> [Given exercise]:
Repeat exactly, and only, the lines from the one that contains "Recreate this scene as a Blender Python (bpy) script. The" to the one that contains "random.seed(7)", both ends included. Omit every picture.

> [Material provided]:
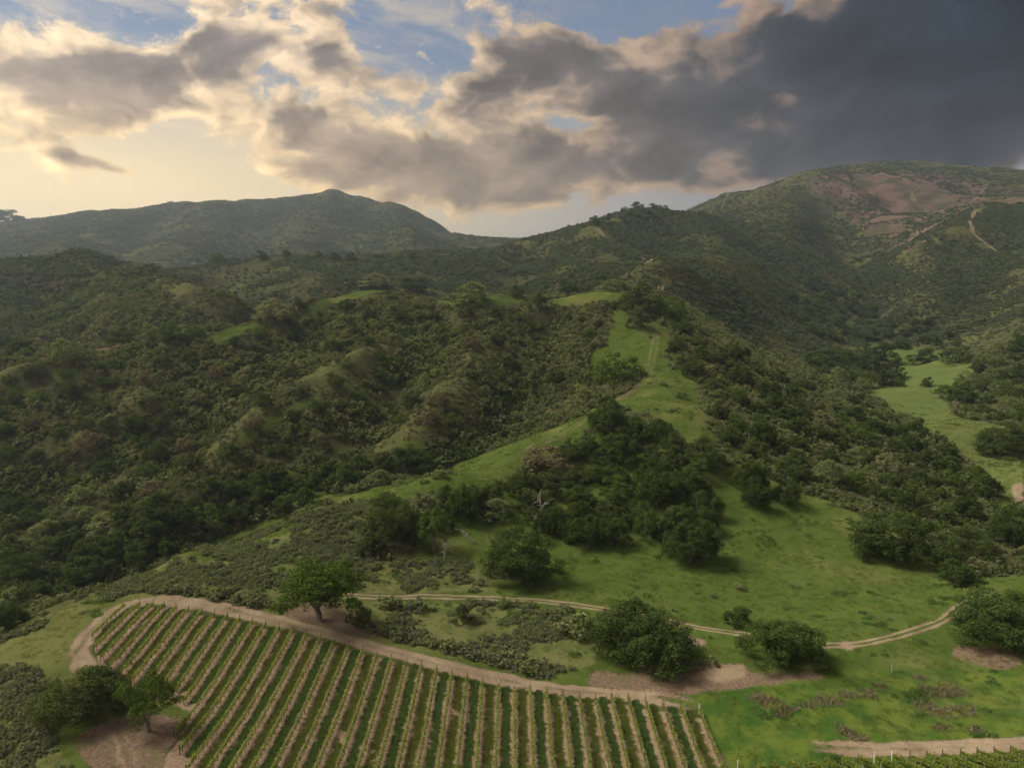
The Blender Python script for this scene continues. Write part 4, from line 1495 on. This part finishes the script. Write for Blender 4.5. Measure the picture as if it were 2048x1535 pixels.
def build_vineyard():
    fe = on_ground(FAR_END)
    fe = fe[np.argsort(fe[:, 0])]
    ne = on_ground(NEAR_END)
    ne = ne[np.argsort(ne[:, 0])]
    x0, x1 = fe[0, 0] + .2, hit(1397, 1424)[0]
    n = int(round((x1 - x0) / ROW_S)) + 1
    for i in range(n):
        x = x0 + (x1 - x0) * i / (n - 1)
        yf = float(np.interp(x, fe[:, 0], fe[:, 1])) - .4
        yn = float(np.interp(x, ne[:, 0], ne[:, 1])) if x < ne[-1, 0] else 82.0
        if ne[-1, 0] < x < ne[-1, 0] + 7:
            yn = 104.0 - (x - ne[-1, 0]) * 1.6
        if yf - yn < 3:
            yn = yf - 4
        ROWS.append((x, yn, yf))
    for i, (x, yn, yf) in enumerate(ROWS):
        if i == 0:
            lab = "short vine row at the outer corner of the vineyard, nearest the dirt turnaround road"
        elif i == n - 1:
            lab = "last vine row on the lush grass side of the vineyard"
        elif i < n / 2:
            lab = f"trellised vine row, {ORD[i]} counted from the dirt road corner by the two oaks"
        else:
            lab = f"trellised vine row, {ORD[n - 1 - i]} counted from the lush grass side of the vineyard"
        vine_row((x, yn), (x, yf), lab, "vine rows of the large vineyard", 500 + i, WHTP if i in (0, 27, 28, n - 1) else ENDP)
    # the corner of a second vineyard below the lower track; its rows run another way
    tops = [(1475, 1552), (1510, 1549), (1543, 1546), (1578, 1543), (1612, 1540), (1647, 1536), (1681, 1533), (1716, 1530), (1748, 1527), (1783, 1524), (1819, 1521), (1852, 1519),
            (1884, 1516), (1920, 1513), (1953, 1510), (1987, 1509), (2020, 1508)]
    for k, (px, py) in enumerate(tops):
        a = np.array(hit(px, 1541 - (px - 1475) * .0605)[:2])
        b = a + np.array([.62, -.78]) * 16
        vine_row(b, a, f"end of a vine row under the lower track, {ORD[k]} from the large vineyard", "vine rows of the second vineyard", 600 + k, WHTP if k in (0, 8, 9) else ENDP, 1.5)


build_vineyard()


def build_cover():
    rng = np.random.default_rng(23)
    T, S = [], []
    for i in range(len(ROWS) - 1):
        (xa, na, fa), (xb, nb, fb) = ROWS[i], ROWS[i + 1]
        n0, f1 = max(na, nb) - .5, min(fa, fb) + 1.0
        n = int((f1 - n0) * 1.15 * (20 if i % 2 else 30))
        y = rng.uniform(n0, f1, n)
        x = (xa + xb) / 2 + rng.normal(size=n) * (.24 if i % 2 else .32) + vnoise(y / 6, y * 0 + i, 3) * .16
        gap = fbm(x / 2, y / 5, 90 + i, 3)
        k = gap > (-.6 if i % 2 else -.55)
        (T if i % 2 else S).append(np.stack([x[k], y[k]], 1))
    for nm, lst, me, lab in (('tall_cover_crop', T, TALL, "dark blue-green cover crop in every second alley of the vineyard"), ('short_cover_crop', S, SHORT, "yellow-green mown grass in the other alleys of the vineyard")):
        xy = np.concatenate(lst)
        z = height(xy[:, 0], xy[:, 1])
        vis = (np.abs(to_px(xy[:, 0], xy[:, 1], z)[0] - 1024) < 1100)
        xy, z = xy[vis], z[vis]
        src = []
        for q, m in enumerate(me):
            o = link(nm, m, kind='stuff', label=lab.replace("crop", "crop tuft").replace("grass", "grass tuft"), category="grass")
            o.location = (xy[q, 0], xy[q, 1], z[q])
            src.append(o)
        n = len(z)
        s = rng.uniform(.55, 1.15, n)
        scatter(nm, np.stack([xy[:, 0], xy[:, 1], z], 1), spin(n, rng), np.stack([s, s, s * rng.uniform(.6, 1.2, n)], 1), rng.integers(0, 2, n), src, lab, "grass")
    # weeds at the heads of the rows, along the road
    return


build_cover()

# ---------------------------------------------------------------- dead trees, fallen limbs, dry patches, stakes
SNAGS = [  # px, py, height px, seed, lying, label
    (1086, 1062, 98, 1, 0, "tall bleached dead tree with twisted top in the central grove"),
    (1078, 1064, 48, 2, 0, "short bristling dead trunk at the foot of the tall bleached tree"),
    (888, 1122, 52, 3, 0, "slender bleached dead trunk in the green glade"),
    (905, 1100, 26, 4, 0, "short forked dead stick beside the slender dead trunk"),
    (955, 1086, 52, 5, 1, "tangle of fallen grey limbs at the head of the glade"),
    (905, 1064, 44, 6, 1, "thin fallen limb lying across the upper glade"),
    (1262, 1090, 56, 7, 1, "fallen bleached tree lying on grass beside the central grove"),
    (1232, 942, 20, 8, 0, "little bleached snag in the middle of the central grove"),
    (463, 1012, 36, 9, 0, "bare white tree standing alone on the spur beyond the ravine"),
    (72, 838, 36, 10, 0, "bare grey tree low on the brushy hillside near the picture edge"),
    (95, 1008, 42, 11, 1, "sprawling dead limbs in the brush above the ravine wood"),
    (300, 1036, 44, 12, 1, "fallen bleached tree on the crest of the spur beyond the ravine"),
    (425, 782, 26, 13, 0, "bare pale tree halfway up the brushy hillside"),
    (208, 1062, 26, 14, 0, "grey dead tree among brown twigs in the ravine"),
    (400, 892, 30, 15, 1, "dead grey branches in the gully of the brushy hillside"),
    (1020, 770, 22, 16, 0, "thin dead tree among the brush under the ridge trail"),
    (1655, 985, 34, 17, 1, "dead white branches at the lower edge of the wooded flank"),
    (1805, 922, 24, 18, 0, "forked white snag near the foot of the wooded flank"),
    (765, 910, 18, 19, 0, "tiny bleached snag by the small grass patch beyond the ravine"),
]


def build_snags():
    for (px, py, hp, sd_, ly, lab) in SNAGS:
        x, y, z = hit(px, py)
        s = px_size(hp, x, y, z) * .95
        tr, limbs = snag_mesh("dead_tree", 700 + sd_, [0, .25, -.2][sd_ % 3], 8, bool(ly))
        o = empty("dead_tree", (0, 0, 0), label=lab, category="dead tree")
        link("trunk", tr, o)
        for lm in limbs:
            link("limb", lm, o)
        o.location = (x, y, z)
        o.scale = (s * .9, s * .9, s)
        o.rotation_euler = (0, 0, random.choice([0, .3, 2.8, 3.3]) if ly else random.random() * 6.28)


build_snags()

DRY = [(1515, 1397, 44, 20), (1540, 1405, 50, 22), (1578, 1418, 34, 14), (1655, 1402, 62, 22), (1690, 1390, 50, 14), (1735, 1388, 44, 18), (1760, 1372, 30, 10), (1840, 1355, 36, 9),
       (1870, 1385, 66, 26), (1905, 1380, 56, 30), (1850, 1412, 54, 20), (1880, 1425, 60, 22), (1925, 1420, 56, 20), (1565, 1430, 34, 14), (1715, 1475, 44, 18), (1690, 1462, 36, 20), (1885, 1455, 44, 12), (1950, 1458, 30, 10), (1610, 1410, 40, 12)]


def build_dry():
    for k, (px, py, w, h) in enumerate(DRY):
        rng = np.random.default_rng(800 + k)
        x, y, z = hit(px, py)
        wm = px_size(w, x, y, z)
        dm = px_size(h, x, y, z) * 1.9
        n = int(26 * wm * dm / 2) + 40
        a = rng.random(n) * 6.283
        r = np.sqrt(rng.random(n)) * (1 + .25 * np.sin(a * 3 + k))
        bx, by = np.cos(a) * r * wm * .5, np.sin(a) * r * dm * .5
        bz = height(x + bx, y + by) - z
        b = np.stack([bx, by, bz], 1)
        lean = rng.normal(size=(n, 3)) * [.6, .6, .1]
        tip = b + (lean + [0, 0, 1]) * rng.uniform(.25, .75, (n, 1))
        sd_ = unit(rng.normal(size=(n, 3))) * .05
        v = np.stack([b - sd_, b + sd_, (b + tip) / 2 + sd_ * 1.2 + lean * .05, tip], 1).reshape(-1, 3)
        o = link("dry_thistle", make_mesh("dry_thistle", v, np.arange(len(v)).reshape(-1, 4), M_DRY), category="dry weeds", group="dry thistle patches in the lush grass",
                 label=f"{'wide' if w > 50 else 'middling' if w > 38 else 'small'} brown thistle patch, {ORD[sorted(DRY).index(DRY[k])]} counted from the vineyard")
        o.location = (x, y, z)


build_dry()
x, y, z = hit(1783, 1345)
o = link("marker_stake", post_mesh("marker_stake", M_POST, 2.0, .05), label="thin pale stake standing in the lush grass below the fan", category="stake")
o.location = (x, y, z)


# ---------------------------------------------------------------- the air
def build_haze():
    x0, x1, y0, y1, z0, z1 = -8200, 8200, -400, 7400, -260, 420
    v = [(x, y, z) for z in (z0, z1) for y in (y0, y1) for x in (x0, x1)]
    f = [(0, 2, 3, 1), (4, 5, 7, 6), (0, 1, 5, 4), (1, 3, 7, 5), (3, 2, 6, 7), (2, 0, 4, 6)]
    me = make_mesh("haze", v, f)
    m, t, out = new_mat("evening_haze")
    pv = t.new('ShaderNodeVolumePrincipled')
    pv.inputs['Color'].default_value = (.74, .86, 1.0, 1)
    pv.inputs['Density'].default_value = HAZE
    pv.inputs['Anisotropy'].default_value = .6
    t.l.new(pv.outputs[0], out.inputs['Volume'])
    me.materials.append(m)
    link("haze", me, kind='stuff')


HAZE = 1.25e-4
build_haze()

* * *

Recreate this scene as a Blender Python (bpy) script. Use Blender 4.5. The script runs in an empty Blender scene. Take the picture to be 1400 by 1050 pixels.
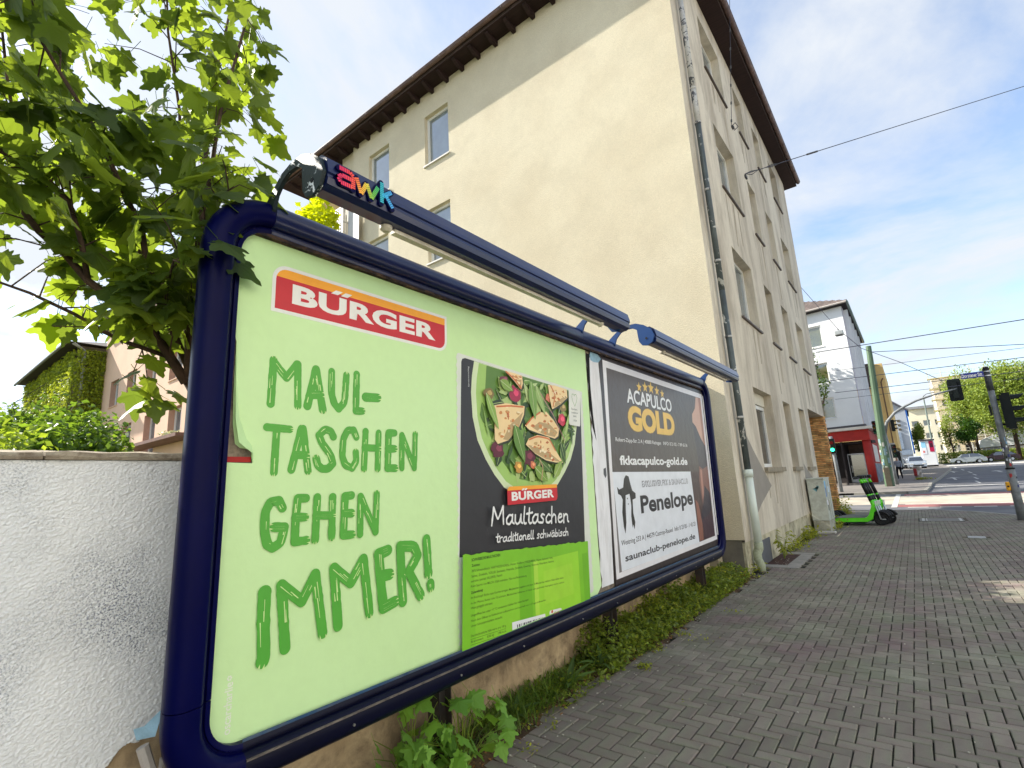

* * *

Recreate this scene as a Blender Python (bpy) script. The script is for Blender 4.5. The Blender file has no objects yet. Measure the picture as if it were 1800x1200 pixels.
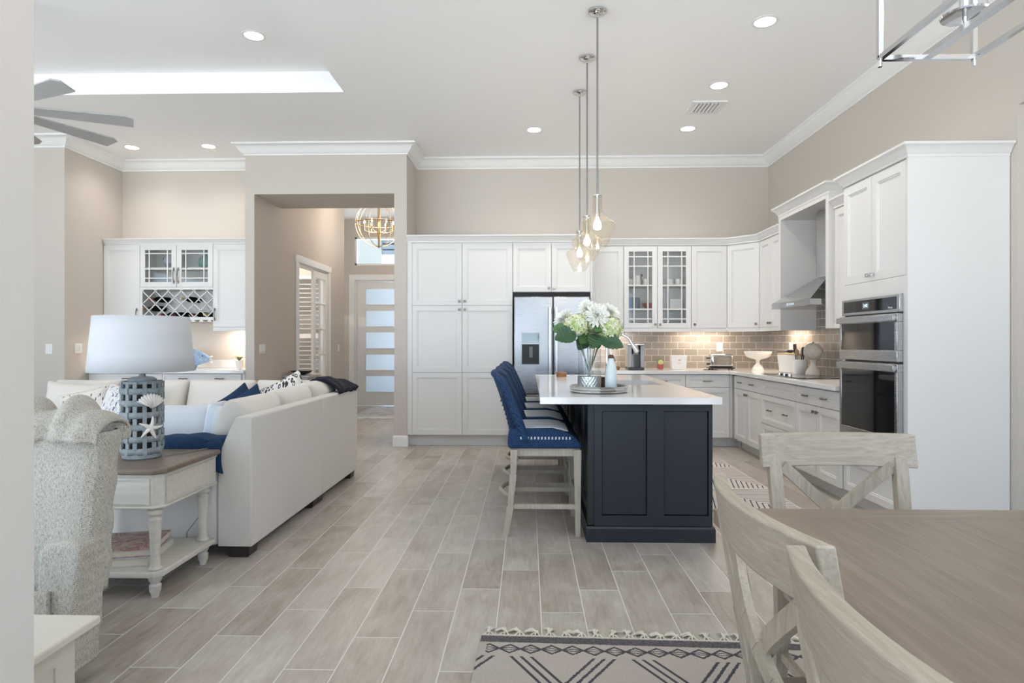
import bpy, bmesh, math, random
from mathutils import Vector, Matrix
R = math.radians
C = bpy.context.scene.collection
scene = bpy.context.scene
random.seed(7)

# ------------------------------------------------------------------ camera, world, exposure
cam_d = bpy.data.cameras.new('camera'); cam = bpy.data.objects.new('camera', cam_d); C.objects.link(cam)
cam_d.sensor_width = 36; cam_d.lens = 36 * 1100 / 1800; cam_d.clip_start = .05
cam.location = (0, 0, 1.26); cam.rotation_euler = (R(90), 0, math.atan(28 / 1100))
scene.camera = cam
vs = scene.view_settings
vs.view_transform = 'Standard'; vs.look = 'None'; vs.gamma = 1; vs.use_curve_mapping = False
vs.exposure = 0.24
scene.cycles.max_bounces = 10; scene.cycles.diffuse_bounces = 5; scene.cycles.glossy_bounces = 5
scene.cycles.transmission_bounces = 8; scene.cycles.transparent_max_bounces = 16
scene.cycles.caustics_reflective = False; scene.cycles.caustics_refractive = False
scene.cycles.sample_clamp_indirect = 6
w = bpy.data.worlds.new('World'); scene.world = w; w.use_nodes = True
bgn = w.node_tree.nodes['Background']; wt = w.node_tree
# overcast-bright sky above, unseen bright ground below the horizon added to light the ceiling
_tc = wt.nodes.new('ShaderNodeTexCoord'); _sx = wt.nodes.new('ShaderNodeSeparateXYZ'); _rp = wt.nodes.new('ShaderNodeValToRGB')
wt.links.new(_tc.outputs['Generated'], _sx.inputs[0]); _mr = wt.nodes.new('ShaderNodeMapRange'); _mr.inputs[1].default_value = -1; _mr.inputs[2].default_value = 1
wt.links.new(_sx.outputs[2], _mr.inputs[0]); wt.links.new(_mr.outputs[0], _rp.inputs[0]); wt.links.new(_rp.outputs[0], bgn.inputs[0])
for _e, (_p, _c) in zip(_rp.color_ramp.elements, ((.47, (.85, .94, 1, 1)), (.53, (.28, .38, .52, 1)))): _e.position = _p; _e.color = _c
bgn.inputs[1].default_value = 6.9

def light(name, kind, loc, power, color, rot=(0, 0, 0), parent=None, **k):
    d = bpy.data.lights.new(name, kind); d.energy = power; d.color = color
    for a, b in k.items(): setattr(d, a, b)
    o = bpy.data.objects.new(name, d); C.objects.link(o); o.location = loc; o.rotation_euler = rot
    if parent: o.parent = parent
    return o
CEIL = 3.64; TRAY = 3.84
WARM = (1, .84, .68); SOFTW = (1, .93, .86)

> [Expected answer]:
Recreate this scene as a Blender Python (bpy) script. The script is for Blender 4.5. The Blender file has no objects yet. Measure the picture as if it were 1800x1200 pixels.
import bpy, bmesh, math, random
from mathutils import Vector, Matrix
R = math.radians
C = bpy.context.scene.collection
scene = bpy.context.scene
random.seed(7)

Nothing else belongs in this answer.